A vision of God inspired Edmondson’s carving. He stated, “I was out in my driveway with some pieces of stone when I heard a voice telling me to pick up my tools and start to work on a tombstone. I looked up in the sky and right there in the noon daylight He hung a tombstone out for me to make.”1 With a railroad spike and hammer, Edmondson embarked on a prolific career as a carver of “tombstones and garden ornaments,” as the sign on his studio advertised.

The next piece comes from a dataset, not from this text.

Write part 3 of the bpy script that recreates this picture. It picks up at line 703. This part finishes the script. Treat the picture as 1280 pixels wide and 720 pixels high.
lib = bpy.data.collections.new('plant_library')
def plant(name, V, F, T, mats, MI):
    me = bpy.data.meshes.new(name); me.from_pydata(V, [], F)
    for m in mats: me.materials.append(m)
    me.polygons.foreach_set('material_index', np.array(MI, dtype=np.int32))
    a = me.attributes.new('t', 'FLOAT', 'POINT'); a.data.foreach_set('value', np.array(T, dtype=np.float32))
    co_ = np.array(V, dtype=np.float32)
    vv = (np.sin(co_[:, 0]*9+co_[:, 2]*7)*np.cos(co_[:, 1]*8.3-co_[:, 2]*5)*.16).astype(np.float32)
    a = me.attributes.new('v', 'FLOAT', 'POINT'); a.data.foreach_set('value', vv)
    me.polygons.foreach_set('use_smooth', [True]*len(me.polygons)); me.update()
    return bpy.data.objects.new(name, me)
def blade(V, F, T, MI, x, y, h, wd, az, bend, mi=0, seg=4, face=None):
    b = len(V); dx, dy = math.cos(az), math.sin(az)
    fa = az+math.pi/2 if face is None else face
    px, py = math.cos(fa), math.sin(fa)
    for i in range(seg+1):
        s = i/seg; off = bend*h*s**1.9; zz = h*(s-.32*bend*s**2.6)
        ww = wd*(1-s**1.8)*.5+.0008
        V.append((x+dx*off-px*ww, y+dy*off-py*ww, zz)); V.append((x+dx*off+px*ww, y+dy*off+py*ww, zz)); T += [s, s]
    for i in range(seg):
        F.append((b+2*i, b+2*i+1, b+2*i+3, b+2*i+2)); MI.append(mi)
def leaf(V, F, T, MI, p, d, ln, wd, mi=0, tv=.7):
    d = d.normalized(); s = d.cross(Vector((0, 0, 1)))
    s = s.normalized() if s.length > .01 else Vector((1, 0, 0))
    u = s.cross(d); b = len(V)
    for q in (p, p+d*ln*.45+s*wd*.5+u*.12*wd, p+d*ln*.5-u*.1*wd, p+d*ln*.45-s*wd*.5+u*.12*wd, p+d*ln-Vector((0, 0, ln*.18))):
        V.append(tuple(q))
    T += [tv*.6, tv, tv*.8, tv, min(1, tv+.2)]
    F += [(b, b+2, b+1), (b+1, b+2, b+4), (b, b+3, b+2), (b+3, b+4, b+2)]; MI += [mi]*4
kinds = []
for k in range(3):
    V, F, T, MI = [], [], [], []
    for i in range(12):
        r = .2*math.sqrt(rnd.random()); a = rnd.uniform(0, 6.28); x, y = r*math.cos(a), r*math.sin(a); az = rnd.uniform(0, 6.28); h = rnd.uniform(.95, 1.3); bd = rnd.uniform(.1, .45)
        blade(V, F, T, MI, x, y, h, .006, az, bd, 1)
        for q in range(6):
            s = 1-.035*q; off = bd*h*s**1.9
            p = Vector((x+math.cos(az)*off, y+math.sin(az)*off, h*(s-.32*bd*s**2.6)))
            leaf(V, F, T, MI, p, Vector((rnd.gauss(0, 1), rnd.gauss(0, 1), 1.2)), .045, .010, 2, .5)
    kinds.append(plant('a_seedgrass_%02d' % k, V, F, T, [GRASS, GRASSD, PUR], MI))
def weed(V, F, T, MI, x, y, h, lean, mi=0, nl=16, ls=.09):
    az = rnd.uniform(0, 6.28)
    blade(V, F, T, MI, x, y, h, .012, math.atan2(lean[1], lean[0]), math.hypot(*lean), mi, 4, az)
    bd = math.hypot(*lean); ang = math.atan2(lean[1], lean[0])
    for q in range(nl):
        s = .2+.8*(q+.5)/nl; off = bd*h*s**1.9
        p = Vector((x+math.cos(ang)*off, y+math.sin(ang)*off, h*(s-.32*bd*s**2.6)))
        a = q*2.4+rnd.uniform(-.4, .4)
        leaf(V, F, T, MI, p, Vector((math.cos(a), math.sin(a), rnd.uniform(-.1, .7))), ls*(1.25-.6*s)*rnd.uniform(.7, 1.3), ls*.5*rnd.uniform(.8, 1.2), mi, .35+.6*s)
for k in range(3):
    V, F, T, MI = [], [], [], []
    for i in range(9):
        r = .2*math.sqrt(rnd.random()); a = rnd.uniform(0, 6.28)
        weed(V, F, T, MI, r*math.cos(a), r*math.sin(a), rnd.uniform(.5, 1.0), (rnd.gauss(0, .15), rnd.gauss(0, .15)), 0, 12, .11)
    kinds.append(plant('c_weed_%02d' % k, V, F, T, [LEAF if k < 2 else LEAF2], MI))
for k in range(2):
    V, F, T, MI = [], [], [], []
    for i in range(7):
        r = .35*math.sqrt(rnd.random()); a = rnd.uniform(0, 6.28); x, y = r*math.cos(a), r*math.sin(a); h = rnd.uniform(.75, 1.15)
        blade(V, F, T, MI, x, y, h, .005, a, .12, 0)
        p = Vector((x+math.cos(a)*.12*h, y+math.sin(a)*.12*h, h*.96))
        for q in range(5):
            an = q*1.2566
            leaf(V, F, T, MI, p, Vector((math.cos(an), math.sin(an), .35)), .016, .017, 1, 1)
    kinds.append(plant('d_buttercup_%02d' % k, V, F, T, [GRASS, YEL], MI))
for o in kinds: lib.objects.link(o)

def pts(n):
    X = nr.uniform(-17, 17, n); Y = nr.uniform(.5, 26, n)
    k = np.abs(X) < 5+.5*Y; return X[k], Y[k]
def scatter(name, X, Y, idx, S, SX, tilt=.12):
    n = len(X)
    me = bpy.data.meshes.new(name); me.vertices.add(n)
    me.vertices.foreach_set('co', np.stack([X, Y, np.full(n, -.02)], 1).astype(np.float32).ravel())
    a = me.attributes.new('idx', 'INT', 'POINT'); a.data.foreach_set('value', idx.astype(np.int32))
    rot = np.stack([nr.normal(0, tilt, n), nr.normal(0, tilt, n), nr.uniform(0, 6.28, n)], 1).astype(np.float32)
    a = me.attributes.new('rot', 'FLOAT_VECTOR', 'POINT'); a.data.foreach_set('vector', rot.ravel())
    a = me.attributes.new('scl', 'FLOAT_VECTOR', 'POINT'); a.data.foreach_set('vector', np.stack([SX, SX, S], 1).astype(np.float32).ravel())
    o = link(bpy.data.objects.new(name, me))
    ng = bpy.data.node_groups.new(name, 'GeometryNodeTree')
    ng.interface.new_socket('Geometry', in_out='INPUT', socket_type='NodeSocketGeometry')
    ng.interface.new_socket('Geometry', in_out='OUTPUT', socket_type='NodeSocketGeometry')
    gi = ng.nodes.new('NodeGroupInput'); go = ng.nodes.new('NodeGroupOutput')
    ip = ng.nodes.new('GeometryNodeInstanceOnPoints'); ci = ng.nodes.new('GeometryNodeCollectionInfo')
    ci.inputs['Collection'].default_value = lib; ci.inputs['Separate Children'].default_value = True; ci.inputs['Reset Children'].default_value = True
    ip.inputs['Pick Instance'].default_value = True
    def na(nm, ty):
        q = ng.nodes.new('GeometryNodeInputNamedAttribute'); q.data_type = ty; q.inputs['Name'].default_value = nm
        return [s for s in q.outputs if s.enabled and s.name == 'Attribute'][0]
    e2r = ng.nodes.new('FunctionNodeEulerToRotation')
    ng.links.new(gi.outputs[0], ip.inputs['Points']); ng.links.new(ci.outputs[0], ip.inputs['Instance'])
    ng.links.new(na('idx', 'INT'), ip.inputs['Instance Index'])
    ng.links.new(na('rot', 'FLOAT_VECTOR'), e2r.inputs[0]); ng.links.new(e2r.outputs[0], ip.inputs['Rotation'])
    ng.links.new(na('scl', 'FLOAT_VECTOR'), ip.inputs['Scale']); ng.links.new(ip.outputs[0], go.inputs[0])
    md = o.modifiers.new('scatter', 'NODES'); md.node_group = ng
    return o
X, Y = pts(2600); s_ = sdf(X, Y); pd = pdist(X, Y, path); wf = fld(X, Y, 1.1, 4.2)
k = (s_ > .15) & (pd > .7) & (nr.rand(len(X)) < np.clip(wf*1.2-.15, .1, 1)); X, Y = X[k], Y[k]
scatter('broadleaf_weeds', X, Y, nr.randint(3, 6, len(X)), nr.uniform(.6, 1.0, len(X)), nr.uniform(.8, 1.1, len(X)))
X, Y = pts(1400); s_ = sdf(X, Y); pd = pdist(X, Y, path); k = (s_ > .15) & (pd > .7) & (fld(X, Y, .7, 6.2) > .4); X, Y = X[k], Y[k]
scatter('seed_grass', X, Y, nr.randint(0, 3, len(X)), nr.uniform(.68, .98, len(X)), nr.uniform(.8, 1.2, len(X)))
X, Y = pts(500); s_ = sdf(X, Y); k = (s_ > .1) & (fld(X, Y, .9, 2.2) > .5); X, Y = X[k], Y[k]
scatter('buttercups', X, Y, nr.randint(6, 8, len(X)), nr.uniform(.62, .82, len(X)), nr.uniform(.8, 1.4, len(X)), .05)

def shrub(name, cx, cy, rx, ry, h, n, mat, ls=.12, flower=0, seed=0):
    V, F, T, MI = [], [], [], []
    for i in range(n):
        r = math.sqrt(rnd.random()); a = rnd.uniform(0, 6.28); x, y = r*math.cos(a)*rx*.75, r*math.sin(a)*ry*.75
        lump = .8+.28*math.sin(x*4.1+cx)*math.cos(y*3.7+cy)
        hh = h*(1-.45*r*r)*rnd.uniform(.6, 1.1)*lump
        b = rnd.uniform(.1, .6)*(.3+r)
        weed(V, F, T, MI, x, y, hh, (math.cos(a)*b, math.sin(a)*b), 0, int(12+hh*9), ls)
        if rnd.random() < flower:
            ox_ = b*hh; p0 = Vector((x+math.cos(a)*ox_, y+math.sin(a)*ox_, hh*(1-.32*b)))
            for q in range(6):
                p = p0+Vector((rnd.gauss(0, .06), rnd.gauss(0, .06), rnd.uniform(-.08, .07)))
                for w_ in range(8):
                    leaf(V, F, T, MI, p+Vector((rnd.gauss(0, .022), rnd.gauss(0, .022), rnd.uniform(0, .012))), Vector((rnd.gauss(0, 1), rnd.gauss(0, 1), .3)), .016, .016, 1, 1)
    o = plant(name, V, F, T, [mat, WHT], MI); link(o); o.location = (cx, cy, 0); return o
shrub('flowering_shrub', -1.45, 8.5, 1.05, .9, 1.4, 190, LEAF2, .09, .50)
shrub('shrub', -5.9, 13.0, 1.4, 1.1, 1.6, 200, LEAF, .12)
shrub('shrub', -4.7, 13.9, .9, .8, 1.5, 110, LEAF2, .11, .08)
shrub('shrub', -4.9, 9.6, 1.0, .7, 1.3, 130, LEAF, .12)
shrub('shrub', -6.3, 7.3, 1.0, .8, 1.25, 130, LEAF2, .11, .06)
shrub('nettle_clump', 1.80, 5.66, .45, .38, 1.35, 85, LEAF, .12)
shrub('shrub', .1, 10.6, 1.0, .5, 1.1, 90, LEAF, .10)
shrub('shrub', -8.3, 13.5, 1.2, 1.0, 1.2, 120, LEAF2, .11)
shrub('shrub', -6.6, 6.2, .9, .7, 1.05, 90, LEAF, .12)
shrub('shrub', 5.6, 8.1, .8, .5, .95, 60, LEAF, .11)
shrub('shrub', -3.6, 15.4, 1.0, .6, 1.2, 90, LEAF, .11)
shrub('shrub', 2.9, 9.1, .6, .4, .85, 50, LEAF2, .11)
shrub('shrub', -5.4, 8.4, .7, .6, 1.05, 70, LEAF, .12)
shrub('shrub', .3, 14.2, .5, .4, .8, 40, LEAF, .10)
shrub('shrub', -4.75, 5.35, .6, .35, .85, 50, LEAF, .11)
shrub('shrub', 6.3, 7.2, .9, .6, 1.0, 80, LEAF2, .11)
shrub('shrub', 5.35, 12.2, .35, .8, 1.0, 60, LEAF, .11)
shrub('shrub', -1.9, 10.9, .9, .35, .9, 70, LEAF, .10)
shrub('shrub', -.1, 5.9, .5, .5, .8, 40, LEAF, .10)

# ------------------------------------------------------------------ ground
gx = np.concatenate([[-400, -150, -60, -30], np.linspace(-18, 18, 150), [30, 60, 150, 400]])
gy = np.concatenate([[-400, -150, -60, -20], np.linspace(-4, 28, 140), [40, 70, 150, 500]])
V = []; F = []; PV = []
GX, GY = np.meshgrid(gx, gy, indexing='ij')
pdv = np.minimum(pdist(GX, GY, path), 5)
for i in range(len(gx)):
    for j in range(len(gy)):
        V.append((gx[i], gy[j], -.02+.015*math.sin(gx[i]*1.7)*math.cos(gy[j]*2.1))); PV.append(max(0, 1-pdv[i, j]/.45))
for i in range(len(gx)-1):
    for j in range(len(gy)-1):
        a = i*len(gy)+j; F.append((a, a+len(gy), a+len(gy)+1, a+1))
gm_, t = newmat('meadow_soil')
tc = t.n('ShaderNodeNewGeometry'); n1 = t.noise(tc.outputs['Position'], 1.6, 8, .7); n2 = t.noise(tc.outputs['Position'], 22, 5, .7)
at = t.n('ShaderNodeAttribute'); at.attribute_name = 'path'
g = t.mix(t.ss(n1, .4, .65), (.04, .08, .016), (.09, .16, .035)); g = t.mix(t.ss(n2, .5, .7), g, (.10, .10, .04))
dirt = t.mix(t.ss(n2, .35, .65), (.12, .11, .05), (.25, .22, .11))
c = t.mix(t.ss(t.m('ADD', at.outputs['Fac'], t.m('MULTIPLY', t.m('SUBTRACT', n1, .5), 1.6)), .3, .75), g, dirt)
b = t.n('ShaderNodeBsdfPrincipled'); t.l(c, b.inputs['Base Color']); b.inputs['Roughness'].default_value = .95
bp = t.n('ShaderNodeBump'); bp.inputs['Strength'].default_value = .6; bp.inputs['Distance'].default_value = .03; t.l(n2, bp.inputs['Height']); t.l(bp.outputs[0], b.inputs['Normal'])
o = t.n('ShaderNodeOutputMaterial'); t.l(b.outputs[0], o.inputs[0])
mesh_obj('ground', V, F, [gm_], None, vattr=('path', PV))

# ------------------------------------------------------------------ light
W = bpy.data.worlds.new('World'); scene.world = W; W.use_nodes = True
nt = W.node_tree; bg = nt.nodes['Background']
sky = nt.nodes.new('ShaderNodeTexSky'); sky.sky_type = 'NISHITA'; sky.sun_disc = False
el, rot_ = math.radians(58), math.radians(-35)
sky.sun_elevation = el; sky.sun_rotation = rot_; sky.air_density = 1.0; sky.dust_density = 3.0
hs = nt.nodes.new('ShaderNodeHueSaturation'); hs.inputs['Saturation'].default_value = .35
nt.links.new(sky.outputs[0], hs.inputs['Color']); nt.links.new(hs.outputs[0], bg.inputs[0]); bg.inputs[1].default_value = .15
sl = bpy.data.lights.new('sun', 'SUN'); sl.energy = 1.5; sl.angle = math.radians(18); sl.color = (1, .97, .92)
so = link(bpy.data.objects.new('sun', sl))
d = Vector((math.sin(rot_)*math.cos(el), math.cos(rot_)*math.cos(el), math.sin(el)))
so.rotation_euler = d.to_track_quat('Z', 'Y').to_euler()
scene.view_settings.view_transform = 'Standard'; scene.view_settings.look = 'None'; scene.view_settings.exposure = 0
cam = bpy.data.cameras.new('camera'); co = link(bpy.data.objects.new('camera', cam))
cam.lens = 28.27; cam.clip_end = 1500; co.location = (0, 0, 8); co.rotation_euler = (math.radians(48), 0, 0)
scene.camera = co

Edmondson carved many images of little ladies. The face of Courting Lady, like that of all of his figures, has generic features that do not appear to reference a specific race or person. Generally, the ladies are dressed in old-fashioned, floor-length dresses. This lady (one of two sculptures in the Brooks Collection) lifts her skirt, exposing her slip to attract a suitor. Her slip, with its smooth surface and zigzag hem, is differentiated from the dress, which has deeply carved grooves representing a fabric pattern. The head of the flat chisel he used is readily visible in the dress, where the path of each hammer blow can be seen. And, as is also typical of his work, attention has been lavished on her large bun.
Although Alfred H. Barr Jr. gave Edmondson a solo exhibition at the Museum of Modern Art in 1937, his work was shown infrequently during his lifetime. Since the 1970s, however, his sculpture has been exhibited with increasing frequency in both solo and group exhibitions.